Prime Minister Theresa May announced plans to kick start England’s moribund house-building market by rewriting planning laws to make it easier for developments to be built.

She also threatened action against developers who were “hoarding” land by getting planning permission and then not building houses and, instead, hanging on to the land until its value increased.

Moving house building forward

Mrs May said the cost of housing in parts of the UK, both for ownership and rent, was reinforcing economic divisions and leading to growing social immobility, with workers – particularly in the public sector – unable to take jobs in certain parts of the country. The prime minister said in a speech National Planning Conference that the government would establish a nationwide standard setting out how many homes councils needed to plan for in their area, with provisions to prioritise affordable homes “key workers”.

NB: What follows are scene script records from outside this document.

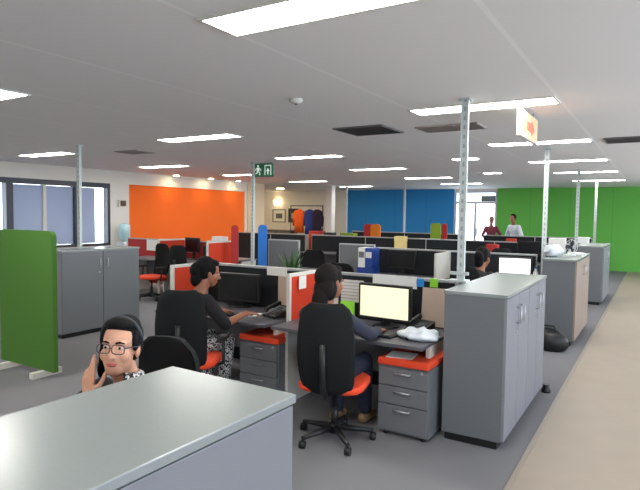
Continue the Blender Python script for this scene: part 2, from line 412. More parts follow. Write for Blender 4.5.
fp(g, [(-.045, .12), (-.02, .11), (-.03, .07), (-.075, .05), (-.08, .066), (-.045, .08)], ox)
fp(g, [(0, .172), (.045, .145), (.055, .115), (.042, .11), (.034, .135), (0, .15)], ox)
fp(g, [(-.04, .172), (-.075, .15), (-.085, .115), (-.072, .112), (-.062, .138), (-.04, .152)], ox)
ox = .11
fp(g, [(-.075, .03), (-.06, .03), (-.06, .215), (-.075, .215)], ox); fp(g, [(.06, .03), (.075, .03), (.075, .215), (.06, .215)], ox)
fp(g, [(-.06, .2), (.06, .2), (.06, .215), (-.06, .215)], ox)
fp(g, [(-.012, .04), (.012, .04), (.012, .1), (.04, .1), (0, .16), (-.04, .1), (-.012, .1)], ox)
g.build('pictogram', 'signw', t)

# ------------------------------------------------------------------ cabinets (doors face local +X)
def cabinet(lab, x0, x1, y0, y1, h, doors=2, rz=0, flip=False, side='cab', facem='cablit', ndoor=None):
    t = thing('storage_cabinet', lab, 'cabinet', (x0, y0, 0), rz); W, D = x1-x0, y1-y0
    MB().box(0, W-.022, .002, D-.002, .06, h-.028).build('body', side, t, bev=.003)
    MB().box(.02, W-.05, .02, D-.02, 0, .06).build('plinth', 'black', t)
    MB().box(-.006, W+.006, -.006, D+.006, h-.028, h).build('top', 'cabtop', t, bev=.004)
    n = doors
    for k in range(n):
        a, c = D*k/n+.004, D*(k+1)/n-.004
        d = MB().box(W-.022, W, a, c, .07, h-.034).build('door', facem, t, bev=.003)
        yy = c-.06 if k % 2 == 0 else a+.06
        hd = MB(); hd.tube([(W, yy, h-.25), (W+.03, yy, h-.25), (W+.03, yy, h-.13), (W, yy, h-.13)], .006, 8)
        hd.build('handle', 'chrome', d)
        if k % 2 == 0: MB().lathe((0, 0, 0), [(.011, 0), (.011, .008)], 12).build('lock', 'chrome', d).matrix_basis = Matrix.Translation((W, yy-.0, h-.32)) @ Matrix.Rotation(PI/2, 4, 'Y')
    return t
cabinet('tall grey cabinet with pale top at the right beside the galvanised pole', -1.345, -.885, 4.02, 5.6, 1.14, 4)
cabinet('second grey aisle cabinet, doors painted with a beige reflection, cluttered top', -1.29, -.87, 7.85, 9.4, 1.14, 2, facem='doorrefl')
cabinet('third grey aisle cabinet at the right edge in front of the green wall', -1.36, -.85, 11.85, 13.4, 1.14, 2)
cabinet('foreground grey cabinet, its broad pale top nearest the viewer', -1.535, -.99, -.12, 1.43, 1.135, 2, rz=R(-1.5))
cabinet('grey two-door cabinet in front of the left windows', -7.07, -6.62, 4.4, 5.67, 1.17, 2, side='cablit', facem='cab')

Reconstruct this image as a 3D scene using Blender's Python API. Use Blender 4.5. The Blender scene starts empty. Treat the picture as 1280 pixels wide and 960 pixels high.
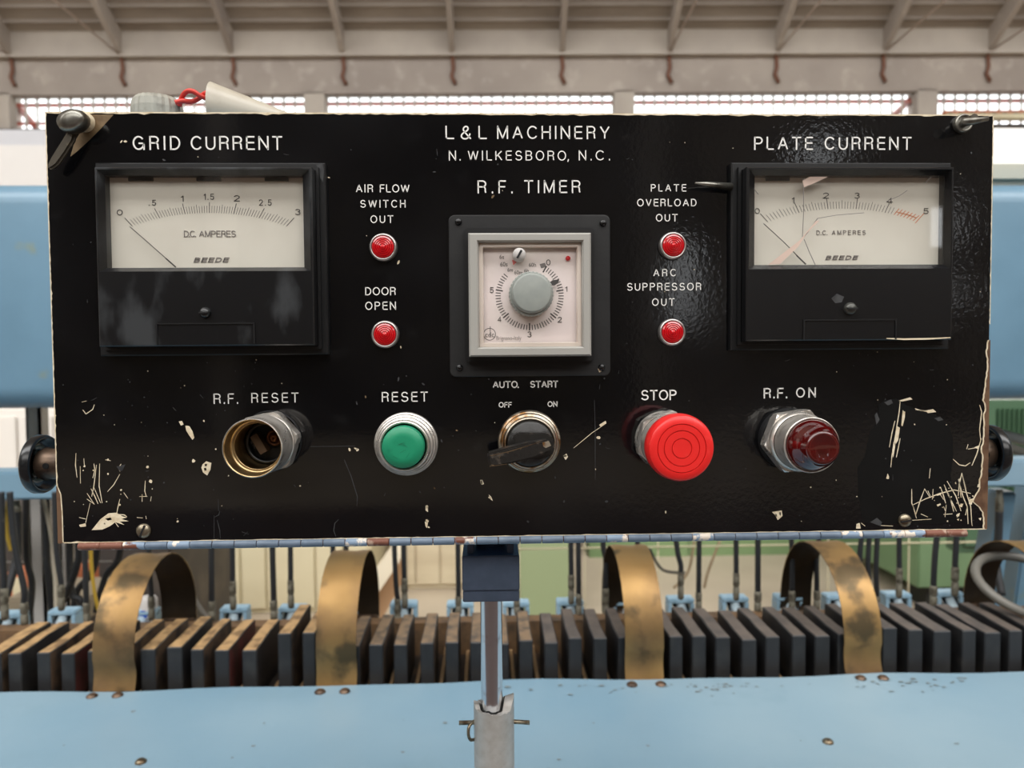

Mrs May said young people were “right to be angry” at not being able to buy a home and that ownership of property was largely unaffordable to those without the support of “the bank of mum and dad”. This disparity was entrenching social inequality and “exacerbating divisions between generations”, she said.

First-time buyers in the UK

Her comments came as figures from the Council of Mortgage Lenders showed the average deposit for first-time buyers in the UK stands at £25,896, though with huge regional variations. First-time buyers in London are looking at an average deposit of about £98,000, while the figure is Wales – which, like Scotland, has devolved housing powers – the figure is about £15,000.

Mrs May, whose government wants to see 300,000-plus homes built a year – almost twice the current rate – said the continuing shortage of housing in England was partly the blame of developers, who she said had a “perverse” financial incentive to hoard land once it had been approved for development rather than actually build on it.